> [WHAT IS REQUIRED]:
Retype the material that follows, keeping every word as it is.

━━━━━ ENTRIES SUPPLIED ━━━━━

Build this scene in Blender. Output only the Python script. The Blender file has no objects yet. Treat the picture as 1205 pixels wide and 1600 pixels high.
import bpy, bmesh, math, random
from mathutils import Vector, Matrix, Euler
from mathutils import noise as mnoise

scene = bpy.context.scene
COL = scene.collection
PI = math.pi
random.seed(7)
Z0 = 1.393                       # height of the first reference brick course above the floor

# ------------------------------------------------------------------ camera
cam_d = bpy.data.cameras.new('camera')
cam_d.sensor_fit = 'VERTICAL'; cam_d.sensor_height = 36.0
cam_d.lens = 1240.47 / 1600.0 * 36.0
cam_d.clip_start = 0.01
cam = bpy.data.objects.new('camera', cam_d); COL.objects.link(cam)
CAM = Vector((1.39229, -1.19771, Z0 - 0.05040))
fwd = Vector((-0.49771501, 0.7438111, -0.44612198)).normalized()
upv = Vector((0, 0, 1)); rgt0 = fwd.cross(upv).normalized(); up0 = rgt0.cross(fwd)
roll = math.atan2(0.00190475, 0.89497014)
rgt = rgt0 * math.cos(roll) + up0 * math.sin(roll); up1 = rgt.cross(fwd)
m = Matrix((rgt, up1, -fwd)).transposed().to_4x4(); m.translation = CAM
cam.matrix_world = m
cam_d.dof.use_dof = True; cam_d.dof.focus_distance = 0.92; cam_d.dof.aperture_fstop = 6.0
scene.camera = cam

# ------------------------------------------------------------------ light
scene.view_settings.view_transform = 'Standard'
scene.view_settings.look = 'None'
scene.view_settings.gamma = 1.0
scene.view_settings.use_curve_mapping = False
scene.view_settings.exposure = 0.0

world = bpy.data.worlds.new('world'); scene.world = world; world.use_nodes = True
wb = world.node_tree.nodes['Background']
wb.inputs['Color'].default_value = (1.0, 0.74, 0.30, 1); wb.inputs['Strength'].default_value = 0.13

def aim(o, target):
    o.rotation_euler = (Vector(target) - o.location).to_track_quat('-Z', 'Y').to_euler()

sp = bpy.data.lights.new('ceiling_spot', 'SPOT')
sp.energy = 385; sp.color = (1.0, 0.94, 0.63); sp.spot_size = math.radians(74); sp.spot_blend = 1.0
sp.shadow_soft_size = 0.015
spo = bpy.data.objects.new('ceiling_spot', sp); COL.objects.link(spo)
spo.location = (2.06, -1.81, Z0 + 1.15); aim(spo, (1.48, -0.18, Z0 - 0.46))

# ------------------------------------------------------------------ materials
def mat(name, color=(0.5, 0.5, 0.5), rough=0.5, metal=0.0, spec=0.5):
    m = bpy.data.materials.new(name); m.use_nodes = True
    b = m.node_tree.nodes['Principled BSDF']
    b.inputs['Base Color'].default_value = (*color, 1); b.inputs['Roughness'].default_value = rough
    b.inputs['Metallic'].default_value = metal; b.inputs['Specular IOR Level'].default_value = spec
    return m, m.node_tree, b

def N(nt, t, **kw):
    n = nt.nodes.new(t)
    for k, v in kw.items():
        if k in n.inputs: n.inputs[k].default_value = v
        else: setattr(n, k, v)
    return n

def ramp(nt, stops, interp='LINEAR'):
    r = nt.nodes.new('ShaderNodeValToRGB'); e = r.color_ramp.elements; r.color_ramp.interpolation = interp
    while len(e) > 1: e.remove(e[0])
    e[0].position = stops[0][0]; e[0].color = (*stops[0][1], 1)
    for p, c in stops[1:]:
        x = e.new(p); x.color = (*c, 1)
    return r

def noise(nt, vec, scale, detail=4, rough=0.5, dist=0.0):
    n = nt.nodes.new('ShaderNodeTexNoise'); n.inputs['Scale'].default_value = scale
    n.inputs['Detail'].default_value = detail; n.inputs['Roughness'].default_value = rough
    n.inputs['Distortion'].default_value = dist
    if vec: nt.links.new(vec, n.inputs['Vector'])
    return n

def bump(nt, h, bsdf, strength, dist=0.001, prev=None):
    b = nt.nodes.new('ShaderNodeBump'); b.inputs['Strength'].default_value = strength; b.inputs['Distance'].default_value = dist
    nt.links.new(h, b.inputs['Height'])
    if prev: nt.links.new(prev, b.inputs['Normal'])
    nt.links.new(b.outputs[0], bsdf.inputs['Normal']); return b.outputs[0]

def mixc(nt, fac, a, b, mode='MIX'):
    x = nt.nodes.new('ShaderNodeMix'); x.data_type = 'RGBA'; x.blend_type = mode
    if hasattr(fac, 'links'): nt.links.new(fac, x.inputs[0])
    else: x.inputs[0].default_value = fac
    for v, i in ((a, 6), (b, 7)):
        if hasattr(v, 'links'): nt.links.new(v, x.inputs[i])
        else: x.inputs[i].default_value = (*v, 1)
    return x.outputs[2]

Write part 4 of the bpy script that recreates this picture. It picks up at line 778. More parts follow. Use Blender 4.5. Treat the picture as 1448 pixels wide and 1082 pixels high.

━━━━━

> [SOLVED EXERCISE]:
Build this scene in Blender. Output only the Python script. The Blender file has no objects yet. Treat the picture as 1205 pixels wide and 1600 pixels high.
import bpy, bmesh, math, random
from mathutils import Vector, Matrix, Euler
from mathutils import noise as mnoise

scene = bpy.context.scene
COL = scene.collection
PI = math.pi
random.seed(7)
Z0 = 1.393                       # height of the first reference brick course above the floor

# ------------------------------------------------------------------ camera
cam_d = bpy.data.cameras.new('camera')
cam_d.sensor_fit = 'VERTICAL'; cam_d.sensor_height = 36.0
cam_d.lens = 1240.47 / 1600.0 * 36.0
cam_d.clip_start = 0.01
cam = bpy.data.objects.new('camera', cam_d); COL.objects.link(cam)
CAM = Vector((1.39229, -1.19771, Z0 - 0.05040))
fwd = Vector((-0.49771501, 0.7438111, -0.44612198)).normalized()
upv = Vector((0, 0, 1)); rgt0 = fwd.cross(upv).normalized(); up0 = rgt0.cross(fwd)
roll = math.atan2(0.00190475, 0.89497014)
rgt = rgt0 * math.cos(roll) + up0 * math.sin(roll); up1 = rgt.cross(fwd)
m = Matrix((rgt, up1, -fwd)).transposed().to_4x4(); m.translation = CAM
cam.matrix_world = m
cam_d.dof.use_dof = True; cam_d.dof.focus_distance = 0.92; cam_d.dof.aperture_fstop = 6.0
scene.camera = cam

# ------------------------------------------------------------------ light
scene.view_settings.view_transform = 'Standard'
scene.view_settings.look = 'None'
scene.view_settings.gamma = 1.0
scene.view_settings.use_curve_mapping = False
scene.view_settings.exposure = 0.0

world = bpy.data.worlds.new('world'); scene.world = world; world.use_nodes = True
wb = world.node_tree.nodes['Background']
wb.inputs['Color'].default_value = (1.0, 0.74, 0.30, 1); wb.inputs['Strength'].default_value = 0.13

def aim(o, target):
    o.rotation_euler = (Vector(target) - o.location).to_track_quat('-Z', 'Y').to_euler()

sp = bpy.data.lights.new('ceiling_spot', 'SPOT')
sp.energy = 385; sp.color = (1.0, 0.94, 0.63); sp.spot_size = math.radians(74); sp.spot_blend = 1.0
sp.shadow_soft_size = 0.015
spo = bpy.data.objects.new('ceiling_spot', sp); COL.objects.link(spo)
spo.location = (2.06, -1.81, Z0 + 1.15); aim(spo, (1.48, -0.18, Z0 - 0.46))

# ------------------------------------------------------------------ materials
def mat(name, color=(0.5, 0.5, 0.5), rough=0.5, metal=0.0, spec=0.5):
    m = bpy.data.materials.new(name); m.use_nodes = True
    b = m.node_tree.nodes['Principled BSDF']
    b.inputs['Base Color'].default_value = (*color, 1); b.inputs['Roughness'].default_value = rough
    b.inputs['Metallic'].default_value = metal; b.inputs['Specular IOR Level'].default_value = spec
    return m, m.node_tree, b

def N(nt, t, **kw):
    n = nt.nodes.new(t)
    for k, v in kw.items():
        if k in n.inputs: n.inputs[k].default_value = v
        else: setattr(n, k, v)
    return n

def ramp(nt, stops, interp='LINEAR'):
    r = nt.nodes.new('ShaderNodeValToRGB'); e = r.color_ramp.elements; r.color_ramp.interpolation = interp
    while len(e) > 1: e.remove(e[0])
    e[0].position = stops[0][0]; e[0].color = (*stops[0][1], 1)
    for p, c in stops[1:]:
        x = e.new(p); x.color = (*c, 1)
    return r

def noise(nt, vec, scale, detail=4, rough=0.5, dist=0.0):
    n = nt.nodes.new('ShaderNodeTexNoise'); n.inputs['Scale'].default_value = scale
    n.inputs['Detail'].default_value = detail; n.inputs['Roughness'].default_value = rough
    n.inputs['Distortion'].default_value = dist
    if vec: nt.links.new(vec, n.inputs['Vector'])
    return n

def bump(nt, h, bsdf, strength, dist=0.001, prev=None):
    b = nt.nodes.new('ShaderNodeBump'); b.inputs['Strength'].default_value = strength; b.inputs['Distance'].default_value = dist
    nt.links.new(h, b.inputs['Height'])
    if prev: nt.links.new(prev, b.inputs['Normal'])
    nt.links.new(b.outputs[0], bsdf.inputs['Normal']); return b.outputs[0]

def mixc(nt, fac, a, b, mode='MIX'):
    x = nt.nodes.new('ShaderNodeMix'); x.data_type = 'RGBA'; x.blend_type = mode
    if hasattr(fac, 'links'): nt.links.new(fac, x.inputs[0])
    else: x.inputs[0].default_value = fac
    for v, i in ((a, 6), (b, 7)):
        if hasattr(v, 'links'): nt.links.new(v, x.inputs[i])
        else: x.inputs[i].default_value = (*v, 1)
    return x.outputs[2]

Write part 4 of the bpy script that recreates this picture. It picks up at line 778. More parts follow. Use Blender 4.5. Treat the picture as 1448 pixels wide and 1082 pixels high.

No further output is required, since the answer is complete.